Although they started out as strengths of modern web browsers, extensions have quickly become liabilities. Mirroring a lingering problem with Android apps in the Google Play Store, the Chrome Web Store has become notorious for all sorts of shady extensions, from scams to actively harmful utilities promising the moon and beyond. To its credit, Google has been working to improve the state of Chrome Extensions and next year will focus on protecting users' privacy and security though at the usual expense of some convenience.

One of the biggest concerns about Chrome browser extensions is their access to browser data and computer hardware. Of course, users give extensions these permissions in order to be able to use them but these permissions are often an all or nothing affair. In the current state of things, Chrome extensions have access to all websites you visit.

Starting next year, however, Google is reversing that policy. Users will instead have to be more explicit about which sites they will allow extensions to have access to their data. Although they can still opt to grant blanket permission to an extension, the default is a solid "no".

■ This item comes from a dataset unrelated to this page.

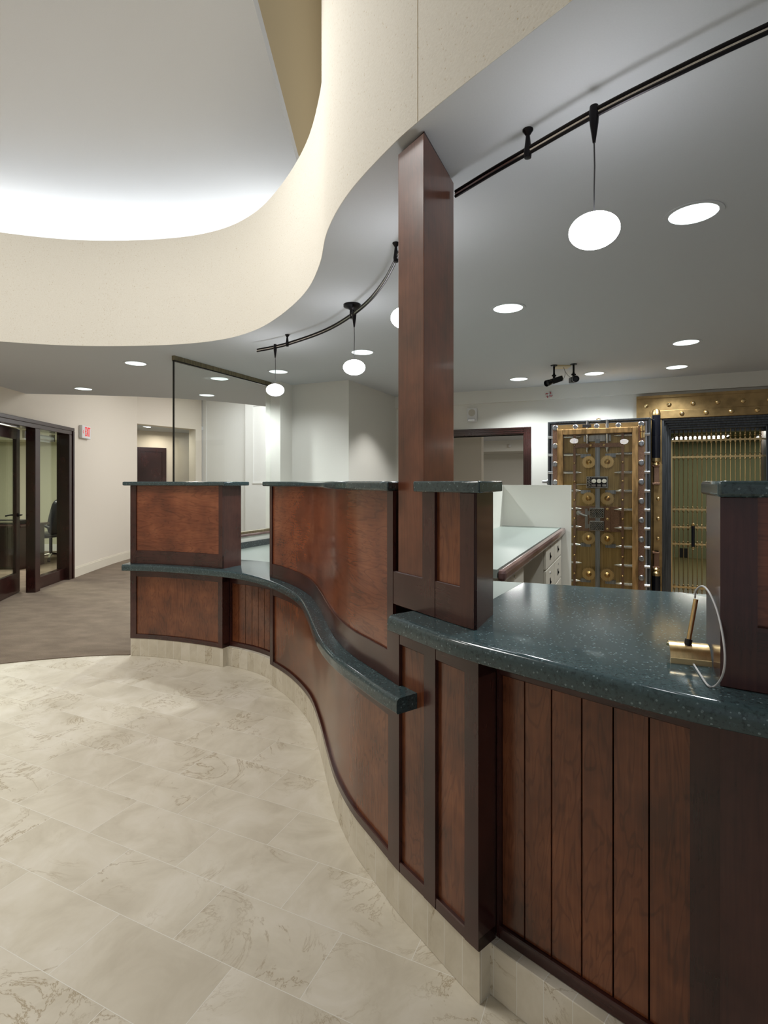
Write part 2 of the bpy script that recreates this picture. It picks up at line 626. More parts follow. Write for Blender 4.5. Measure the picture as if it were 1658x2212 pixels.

Google will also be requiring all Chrome extensions to be upfront about their privacy practices, though it requires users to actually read those policies. It promises that the language used for these will be simple and easy to understand and will most likely be a checklist that developers can enable or disable as needed. That, of course, presumes the developers are being truthful but Google says it will be limiting what extensions can do with collected data just in case.

The browser wars around extensions have more or less ended but these mini-programs still bring features that browsers themselves can't or don't want to. Given the critical importance of the Internet and browsers these days, they also remain a potentially lucrative venture for hackers and scammers. Google is indeed working to make the Chrome Web Store safer but it might be quite a while before potentially harmful extensions can be fully weeded out.